▶ Work instructions: You are to retype all of the data exactly as it appears.

-*-*-

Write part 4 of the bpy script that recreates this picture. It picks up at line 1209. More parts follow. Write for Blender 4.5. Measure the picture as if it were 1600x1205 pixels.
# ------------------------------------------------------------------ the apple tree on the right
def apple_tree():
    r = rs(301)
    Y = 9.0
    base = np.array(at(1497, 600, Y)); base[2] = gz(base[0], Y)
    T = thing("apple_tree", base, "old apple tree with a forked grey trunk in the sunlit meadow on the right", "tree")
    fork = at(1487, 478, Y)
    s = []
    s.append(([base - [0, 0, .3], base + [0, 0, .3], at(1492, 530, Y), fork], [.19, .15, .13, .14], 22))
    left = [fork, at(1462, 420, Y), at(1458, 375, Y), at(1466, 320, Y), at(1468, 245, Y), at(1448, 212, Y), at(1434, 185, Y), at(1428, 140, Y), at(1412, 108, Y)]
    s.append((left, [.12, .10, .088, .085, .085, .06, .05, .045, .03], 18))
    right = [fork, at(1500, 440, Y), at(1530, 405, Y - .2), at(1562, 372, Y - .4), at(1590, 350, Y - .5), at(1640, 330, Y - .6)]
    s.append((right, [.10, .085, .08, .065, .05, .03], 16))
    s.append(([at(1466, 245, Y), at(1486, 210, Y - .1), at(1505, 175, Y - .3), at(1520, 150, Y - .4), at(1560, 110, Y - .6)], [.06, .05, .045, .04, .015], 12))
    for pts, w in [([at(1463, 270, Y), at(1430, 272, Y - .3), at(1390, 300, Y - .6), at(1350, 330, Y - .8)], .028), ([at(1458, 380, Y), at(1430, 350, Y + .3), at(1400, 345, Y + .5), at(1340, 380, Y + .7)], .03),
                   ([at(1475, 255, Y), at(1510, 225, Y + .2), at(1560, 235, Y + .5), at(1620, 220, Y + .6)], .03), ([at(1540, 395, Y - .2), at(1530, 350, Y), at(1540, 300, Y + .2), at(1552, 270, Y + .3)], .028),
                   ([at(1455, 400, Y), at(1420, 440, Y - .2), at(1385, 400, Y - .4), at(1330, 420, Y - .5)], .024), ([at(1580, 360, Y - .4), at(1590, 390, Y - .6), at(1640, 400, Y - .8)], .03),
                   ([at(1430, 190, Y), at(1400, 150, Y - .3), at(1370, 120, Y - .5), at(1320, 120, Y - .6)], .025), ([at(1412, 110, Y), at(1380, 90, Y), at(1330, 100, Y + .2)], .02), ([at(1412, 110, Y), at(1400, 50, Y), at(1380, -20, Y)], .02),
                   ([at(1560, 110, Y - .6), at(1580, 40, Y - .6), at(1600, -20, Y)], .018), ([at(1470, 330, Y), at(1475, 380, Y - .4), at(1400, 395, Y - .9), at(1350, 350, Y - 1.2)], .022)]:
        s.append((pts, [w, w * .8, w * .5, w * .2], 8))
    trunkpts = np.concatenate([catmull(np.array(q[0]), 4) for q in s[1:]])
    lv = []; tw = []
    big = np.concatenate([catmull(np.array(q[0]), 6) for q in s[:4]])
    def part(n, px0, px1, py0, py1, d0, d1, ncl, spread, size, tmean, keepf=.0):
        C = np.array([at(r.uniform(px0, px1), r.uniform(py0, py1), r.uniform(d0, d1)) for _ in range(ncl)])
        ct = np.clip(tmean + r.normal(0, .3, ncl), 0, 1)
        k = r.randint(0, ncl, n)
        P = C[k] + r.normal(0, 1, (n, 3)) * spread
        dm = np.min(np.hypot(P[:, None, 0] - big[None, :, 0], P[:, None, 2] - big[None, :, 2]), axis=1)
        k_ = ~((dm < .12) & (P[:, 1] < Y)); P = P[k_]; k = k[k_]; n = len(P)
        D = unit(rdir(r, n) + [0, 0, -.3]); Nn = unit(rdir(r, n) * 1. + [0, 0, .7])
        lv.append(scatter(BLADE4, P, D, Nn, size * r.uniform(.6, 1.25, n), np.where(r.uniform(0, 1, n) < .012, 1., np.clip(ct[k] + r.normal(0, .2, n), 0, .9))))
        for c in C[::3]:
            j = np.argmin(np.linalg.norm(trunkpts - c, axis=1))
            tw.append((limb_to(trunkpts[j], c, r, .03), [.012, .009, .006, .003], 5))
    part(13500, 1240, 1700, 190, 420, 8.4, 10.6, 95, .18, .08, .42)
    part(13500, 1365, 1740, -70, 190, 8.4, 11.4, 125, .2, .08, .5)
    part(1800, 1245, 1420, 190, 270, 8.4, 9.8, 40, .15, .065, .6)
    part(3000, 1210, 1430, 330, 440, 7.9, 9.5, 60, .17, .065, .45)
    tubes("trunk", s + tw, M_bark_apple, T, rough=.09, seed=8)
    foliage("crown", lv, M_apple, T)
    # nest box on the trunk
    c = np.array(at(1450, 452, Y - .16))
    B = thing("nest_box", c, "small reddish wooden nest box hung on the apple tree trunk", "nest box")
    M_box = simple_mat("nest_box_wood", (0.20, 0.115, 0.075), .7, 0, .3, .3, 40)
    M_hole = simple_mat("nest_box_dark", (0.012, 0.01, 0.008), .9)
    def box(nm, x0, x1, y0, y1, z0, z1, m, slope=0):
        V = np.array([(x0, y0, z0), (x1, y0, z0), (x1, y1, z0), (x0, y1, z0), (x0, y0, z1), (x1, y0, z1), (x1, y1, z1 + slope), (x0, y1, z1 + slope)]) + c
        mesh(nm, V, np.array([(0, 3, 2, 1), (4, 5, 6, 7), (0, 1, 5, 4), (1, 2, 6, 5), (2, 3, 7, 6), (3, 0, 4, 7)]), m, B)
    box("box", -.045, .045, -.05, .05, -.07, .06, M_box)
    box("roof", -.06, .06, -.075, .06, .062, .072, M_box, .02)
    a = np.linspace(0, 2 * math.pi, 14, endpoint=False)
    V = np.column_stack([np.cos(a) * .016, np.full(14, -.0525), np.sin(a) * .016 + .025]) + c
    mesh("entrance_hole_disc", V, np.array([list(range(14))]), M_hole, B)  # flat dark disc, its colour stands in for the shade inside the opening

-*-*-

▶ Full solution:
Write part 4 of the bpy script that recreates this picture. It picks up at line 1209. More parts follow. Write for Blender 4.5. Measure the picture as if it were 1600x1205 pixels.
# ------------------------------------------------------------------ the apple tree on the right
def apple_tree():
    r = rs(301)
    Y = 9.0
    base = np.array(at(1497, 600, Y)); base[2] = gz(base[0], Y)
    T = thing("apple_tree", base, "old apple tree with a forked grey trunk in the sunlit meadow on the right", "tree")
    fork = at(1487, 478, Y)
    s = []
    s.append(([base - [0, 0, .3], base + [0, 0, .3], at(1492, 530, Y), fork], [.19, .15, .13, .14], 22))
    left = [fork, at(1462, 420, Y), at(1458, 375, Y), at(1466, 320, Y), at(1468, 245, Y), at(1448, 212, Y), at(1434, 185, Y), at(1428, 140, Y), at(1412, 108, Y)]
    s.append((left, [.12, .10, .088, .085, .085, .06, .05, .045, .03], 18))
    right = [fork, at(1500, 440, Y), at(1530, 405, Y - .2), at(1562, 372, Y - .4), at(1590, 350, Y - .5), at(1640, 330, Y - .6)]
    s.append((right, [.10, .085, .08, .065, .05, .03], 16))
    s.append(([at(1466, 245, Y), at(1486, 210, Y - .1), at(1505, 175, Y - .3), at(1520, 150, Y - .4), at(1560, 110, Y - .6)], [.06, .05, .045, .04, .015], 12))
    for pts, w in [([at(1463, 270, Y), at(1430, 272, Y - .3), at(1390, 300, Y - .6), at(1350, 330, Y - .8)], .028), ([at(1458, 380, Y), at(1430, 350, Y + .3), at(1400, 345, Y + .5), at(1340, 380, Y + .7)], .03),
                   ([at(1475, 255, Y), at(1510, 225, Y + .2), at(1560, 235, Y + .5), at(1620, 220, Y + .6)], .03), ([at(1540, 395, Y - .2), at(1530, 350, Y), at(1540, 300, Y + .2), at(1552, 270, Y + .3)], .028),
                   ([at(1455, 400, Y), at(1420, 440, Y - .2), at(1385, 400, Y - .4), at(1330, 420, Y - .5)], .024), ([at(1580, 360, Y - .4), at(1590, 390, Y - .6), at(1640, 400, Y - .8)], .03),
                   ([at(1430, 190, Y), at(1400, 150, Y - .3), at(1370, 120, Y - .5), at(1320, 120, Y - .6)], .025), ([at(1412, 110, Y), at(1380, 90, Y), at(1330, 100, Y + .2)], .02), ([at(1412, 110, Y), at(1400, 50, Y), at(1380, -20, Y)], .02),
                   ([at(1560, 110, Y - .6), at(1580, 40, Y - .6), at(1600, -20, Y)], .018), ([at(1470, 330, Y), at(1475, 380, Y - .4), at(1400, 395, Y - .9), at(1350, 350, Y - 1.2)], .022)]:
        s.append((pts, [w, w * .8, w * .5, w * .2], 8))
    trunkpts = np.concatenate([catmull(np.array(q[0]), 4) for q in s[1:]])
    lv = []; tw = []
    big = np.concatenate([catmull(np.array(q[0]), 6) for q in s[:4]])
    def part(n, px0, px1, py0, py1, d0, d1, ncl, spread, size, tmean, keepf=.0):
        C = np.array([at(r.uniform(px0, px1), r.uniform(py0, py1), r.uniform(d0, d1)) for _ in range(ncl)])
        ct = np.clip(tmean + r.normal(0, .3, ncl), 0, 1)
        k = r.randint(0, ncl, n)
        P = C[k] + r.normal(0, 1, (n, 3)) * spread
        dm = np.min(np.hypot(P[:, None, 0] - big[None, :, 0], P[:, None, 2] - big[None, :, 2]), axis=1)
        k_ = ~((dm < .12) & (P[:, 1] < Y)); P = P[k_]; k = k[k_]; n = len(P)
        D = unit(rdir(r, n) + [0, 0, -.3]); Nn = unit(rdir(r, n) * 1. + [0, 0, .7])
        lv.append(scatter(BLADE4, P, D, Nn, size * r.uniform(.6, 1.25, n), np.where(r.uniform(0, 1, n) < .012, 1., np.clip(ct[k] + r.normal(0, .2, n), 0, .9))))
        for c in C[::3]:
            j = np.argmin(np.linalg.norm(trunkpts - c, axis=1))
            tw.append((limb_to(trunkpts[j], c, r, .03), [.012, .009, .006, .003], 5))
    part(13500, 1240, 1700, 190, 420, 8.4, 10.6, 95, .18, .08, .42)
    part(13500, 1365, 1740, -70, 190, 8.4, 11.4, 125, .2, .08, .5)
    part(1800, 1245, 1420, 190, 270, 8.4, 9.8, 40, .15, .065, .6)
    part(3000, 1210, 1430, 330, 440, 7.9, 9.5, 60, .17, .065, .45)
    tubes("trunk", s + tw, M_bark_apple, T, rough=.09, seed=8)
    foliage("crown", lv, M_apple, T)
    # nest box on the trunk
    c = np.array(at(1450, 452, Y - .16))
    B = thing("nest_box", c, "small reddish wooden nest box hung on the apple tree trunk", "nest box")
    M_box = simple_mat("nest_box_wood", (0.20, 0.115, 0.075), .7, 0, .3, .3, 40)
    M_hole = simple_mat("nest_box_dark", (0.012, 0.01, 0.008), .9)
    def box(nm, x0, x1, y0, y1, z0, z1, m, slope=0):
        V = np.array([(x0, y0, z0), (x1, y0, z0), (x1, y1, z0), (x0, y1, z0), (x0, y0, z1), (x1, y0, z1), (x1, y1, z1 + slope), (x0, y1, z1 + slope)]) + c
        mesh(nm, V, np.array([(0, 3, 2, 1), (4, 5, 6, 7), (0, 1, 5, 4), (1, 2, 6, 5), (2, 3, 7, 6), (3, 0, 4, 7)]), m, B)
    box("box", -.045, .045, -.05, .05, -.07, .06, M_box)
    box("roof", -.06, .06, -.075, .06, .062, .072, M_box, .02)
    a = np.linspace(0, 2 * math.pi, 14, endpoint=False)
    V = np.column_stack([np.cos(a) * .016, np.full(14, -.0525), np.sin(a) * .016 + .025]) + c
    mesh("entrance_hole_disc", V, np.array([list(range(14))]), M_hole, B)  # flat dark disc, its colour stands in for the shade inside the opening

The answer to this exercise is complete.